Interpretive Summary: Residual soil nitrate simulated using the N Index was significantly correlated (r=0.88) with measured soil nitrate (Figure 2; P<0.05), with an RMSE of 17. Thus, the model seemed accurate in predicting residual soil N after crop harvest in onion, pumpkin, pepper, and tomato cropping systems. The values simulated by the N Index for aboveground crop (fruit + plant biomass) N uptake were significantly correlated (r=0.99) with those measured ( P<0.05), with an RMSE of 4.5. Thus, the model was quite accurate in predicting crop N uptake. The mean nutrient extraction per unit of crop yield in onion was 3.1, 3.0, 3.1 and 3.2 kg N/ton for the 140, 189, 196 and 253 kg N/ha fertilizer treatments, respectively. In pumpkin these were 4.5, 7.0 and 6.0 kg N/ton for the 112, 196 and 281 kg N/ha fertilizer treatments, respectively. In pepper and tomato, these were 2.7 and 4.1 kg N/ton, respectively, with a 275 kg N/ha fertilizer application. The simulated N losses for the loss pathways ranged between 1 to 4 kg N/ha for volatilization, 18 to 65 kg N/ha for denitrification, and 155 to 779 Kg N/ha for lixiviation. According to N Index simulations, less N was lost due to volatilization; however, lixiviation was the principal pathway of N loss to the environment. This could be due to the shallow rooting system of vegetables, the continuous use of irrigation, and the amount of rain received. The mean NUE predicted by the N Index was 26% (±8). Our mean NUE values are similar to those reported by De Paz et al. (2009) of 27% (±5) for various vegetable crops (tomatoes, onions, eggplants, lettuce, spinach, and carrots). Our low NUE is apparently due to the high N lixiviation simulated, which was on average 403 kg N/ha, for all crops. A similar response was reported by Delgado (1998; 2001), who found a correlation between root depth and N lixiviation. Delgado (1998; 2001) reported that more N is lost by lixiviation when shallow-root crops such as vegetables are used. Vegetable crops have a high potential for N losses via lixiviation due to them having a shallow rooting system compared to other crops like fruit trees such as citrus. This study demonstrates that the Caribbean N Index Caribbean is capable of assessing N dynamics in vegetable cropping systems in the LVAR in Puerto Rico. It also shows that the model is capable of simulating the effects of different management practices on N loss pathways.

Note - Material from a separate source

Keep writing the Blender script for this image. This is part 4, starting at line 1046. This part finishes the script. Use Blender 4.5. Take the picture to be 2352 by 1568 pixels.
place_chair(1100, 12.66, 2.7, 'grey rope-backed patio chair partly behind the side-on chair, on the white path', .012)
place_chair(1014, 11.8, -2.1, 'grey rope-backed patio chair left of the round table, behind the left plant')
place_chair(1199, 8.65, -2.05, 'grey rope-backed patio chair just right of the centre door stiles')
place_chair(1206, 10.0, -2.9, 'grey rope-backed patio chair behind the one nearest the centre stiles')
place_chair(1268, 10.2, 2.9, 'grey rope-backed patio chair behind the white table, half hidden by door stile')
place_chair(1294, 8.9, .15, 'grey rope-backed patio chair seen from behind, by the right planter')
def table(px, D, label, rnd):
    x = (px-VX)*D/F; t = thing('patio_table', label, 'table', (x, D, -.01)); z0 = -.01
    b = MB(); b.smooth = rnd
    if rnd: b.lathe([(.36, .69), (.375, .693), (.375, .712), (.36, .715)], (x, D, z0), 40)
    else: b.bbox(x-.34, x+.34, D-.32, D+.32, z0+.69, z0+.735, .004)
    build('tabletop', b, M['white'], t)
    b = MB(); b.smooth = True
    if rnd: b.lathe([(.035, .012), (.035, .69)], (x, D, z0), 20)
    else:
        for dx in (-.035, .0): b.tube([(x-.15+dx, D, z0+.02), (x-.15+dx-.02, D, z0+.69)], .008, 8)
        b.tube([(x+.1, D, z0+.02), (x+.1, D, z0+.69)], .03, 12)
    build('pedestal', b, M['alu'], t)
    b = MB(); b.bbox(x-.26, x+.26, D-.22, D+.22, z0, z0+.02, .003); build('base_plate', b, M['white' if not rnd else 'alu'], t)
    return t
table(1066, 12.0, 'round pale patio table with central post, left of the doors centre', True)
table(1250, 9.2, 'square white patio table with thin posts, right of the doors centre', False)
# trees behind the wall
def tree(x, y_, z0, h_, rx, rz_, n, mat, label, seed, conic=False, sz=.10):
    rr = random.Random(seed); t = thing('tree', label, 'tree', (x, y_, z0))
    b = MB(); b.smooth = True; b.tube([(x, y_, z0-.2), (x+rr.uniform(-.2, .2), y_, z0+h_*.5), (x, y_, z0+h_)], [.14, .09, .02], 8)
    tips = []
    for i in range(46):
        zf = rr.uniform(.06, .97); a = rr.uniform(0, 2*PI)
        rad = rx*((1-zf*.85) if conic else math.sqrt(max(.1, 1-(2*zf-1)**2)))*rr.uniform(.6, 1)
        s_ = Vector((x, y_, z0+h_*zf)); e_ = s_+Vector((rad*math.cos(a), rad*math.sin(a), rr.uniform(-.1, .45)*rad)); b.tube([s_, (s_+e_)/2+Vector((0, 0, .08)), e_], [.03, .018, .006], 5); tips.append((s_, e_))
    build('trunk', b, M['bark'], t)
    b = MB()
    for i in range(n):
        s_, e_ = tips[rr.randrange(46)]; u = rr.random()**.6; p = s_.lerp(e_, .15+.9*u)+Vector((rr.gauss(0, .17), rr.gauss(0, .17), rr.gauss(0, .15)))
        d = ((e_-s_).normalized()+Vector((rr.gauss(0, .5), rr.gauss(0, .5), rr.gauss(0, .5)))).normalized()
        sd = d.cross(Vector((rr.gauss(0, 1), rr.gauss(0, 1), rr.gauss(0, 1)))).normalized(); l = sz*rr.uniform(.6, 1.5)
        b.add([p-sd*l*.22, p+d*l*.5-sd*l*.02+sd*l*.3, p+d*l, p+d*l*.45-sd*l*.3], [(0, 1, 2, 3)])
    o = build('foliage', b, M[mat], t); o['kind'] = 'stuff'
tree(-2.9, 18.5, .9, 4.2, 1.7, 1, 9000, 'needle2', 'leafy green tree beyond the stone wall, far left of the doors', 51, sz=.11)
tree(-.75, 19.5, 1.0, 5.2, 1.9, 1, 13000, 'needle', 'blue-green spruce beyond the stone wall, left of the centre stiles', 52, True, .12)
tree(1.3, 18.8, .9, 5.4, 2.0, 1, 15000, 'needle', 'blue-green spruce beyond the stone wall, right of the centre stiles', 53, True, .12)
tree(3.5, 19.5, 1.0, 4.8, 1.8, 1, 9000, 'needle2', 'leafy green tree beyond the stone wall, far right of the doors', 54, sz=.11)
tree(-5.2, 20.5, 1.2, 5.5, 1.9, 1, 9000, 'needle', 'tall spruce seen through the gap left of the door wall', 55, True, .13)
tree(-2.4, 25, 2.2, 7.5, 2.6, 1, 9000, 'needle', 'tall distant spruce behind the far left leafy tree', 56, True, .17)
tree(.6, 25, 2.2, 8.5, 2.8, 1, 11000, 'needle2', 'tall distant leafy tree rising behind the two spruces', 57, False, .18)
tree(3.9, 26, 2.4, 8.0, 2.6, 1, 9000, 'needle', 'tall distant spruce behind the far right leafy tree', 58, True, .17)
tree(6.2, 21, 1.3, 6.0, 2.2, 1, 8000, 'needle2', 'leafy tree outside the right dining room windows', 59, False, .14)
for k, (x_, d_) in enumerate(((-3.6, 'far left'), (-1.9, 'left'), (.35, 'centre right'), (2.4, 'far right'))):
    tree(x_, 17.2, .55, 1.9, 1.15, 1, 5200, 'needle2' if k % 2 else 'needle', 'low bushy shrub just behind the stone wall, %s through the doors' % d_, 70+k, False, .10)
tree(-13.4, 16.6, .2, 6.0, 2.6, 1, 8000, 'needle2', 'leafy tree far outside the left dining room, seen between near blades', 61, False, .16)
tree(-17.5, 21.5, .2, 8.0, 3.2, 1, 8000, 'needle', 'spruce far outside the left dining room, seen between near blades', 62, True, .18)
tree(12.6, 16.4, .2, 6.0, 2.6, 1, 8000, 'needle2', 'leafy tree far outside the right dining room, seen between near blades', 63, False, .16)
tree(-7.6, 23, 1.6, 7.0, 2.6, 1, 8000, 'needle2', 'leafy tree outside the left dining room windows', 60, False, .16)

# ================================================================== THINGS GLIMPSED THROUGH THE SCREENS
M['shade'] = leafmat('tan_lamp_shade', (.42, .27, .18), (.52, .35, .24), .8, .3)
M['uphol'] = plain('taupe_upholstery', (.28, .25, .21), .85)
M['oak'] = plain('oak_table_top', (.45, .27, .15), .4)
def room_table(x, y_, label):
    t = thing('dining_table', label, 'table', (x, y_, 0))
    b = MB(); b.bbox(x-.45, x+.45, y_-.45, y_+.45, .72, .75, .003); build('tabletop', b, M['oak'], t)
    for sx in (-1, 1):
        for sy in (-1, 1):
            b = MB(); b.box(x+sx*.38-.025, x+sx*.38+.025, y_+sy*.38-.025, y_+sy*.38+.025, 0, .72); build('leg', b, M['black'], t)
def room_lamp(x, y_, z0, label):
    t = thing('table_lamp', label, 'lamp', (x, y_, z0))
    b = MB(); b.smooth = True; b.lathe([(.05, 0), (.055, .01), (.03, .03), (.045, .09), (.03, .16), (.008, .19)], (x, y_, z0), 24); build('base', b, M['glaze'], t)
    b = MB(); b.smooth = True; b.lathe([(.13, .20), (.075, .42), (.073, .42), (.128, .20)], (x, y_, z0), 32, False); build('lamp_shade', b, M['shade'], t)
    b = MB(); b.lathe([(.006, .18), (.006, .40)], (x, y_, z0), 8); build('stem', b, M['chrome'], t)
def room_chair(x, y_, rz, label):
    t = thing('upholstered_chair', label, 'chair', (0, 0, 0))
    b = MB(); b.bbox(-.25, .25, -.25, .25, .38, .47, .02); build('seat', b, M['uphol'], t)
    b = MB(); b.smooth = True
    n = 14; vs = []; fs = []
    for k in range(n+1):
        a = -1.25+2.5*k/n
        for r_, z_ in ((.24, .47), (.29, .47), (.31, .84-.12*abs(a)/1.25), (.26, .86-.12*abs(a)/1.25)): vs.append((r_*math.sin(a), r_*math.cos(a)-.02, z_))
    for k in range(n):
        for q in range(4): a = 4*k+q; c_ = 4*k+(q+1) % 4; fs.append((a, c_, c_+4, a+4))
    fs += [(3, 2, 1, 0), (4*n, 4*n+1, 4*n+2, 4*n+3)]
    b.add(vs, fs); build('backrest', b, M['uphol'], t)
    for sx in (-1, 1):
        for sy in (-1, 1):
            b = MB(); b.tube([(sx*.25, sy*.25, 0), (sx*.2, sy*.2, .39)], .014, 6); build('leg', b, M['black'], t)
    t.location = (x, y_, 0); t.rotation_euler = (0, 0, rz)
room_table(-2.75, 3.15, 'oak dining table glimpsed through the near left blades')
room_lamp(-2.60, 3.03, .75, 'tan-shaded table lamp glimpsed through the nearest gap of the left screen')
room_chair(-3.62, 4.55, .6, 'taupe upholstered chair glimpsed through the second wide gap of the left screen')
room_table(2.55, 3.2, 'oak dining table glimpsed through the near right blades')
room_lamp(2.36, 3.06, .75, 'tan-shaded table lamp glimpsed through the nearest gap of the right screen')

Technical Abstract: Nutrient loss from agricultural fields is one of the main factors influencing surface- and ground-water quality. Typical fertilizer nitrogen (N) consumption rates in vegetable production systems and horticultural crops in Puerto Rico, fluctuate between 112 to 253 kg N/ha. Nitrogen use efficiency of vegetables crops is low, increasing the potential for nitrogen losses and high residual soil nitrate contents. Quantification of residual soil N and N losses to the environment can be a difficult task. Simulation models such as the N Index (USDA-ARS) can be used to identify the relative magnitude of varying N-loss pathways and to identify best management practices. Field studies were conducted to quantify residual soil N, crop N uptake, and validate the N Index in onion, tropical pumpkin, and tomato production systems in the Lajas Valley in southwestern Puerto Rico. Relationships between observed and simulated values were determined to examine the appropriateness of the model for evaluating N losses. There was a good correlation between observed and predicted values for residual soil N (r = 0.88) and crop N uptake (r = 0.99) (p< 0.01). In the production systems evaluated, the N losses ranged between 1 and 4 kg N/ha for volatilization, 18 and 46 kg N/ha for denitrification, 155 and 779 kg N/ha for lixiviation and between 64 and 401 kg N/ha for residual soil N. The N use efficiency ranged between 17 and 39%. The results obtained showed that the N Index tool can be a useful tool for evaluating N transformations in vegetable production systems of Puerto Rico.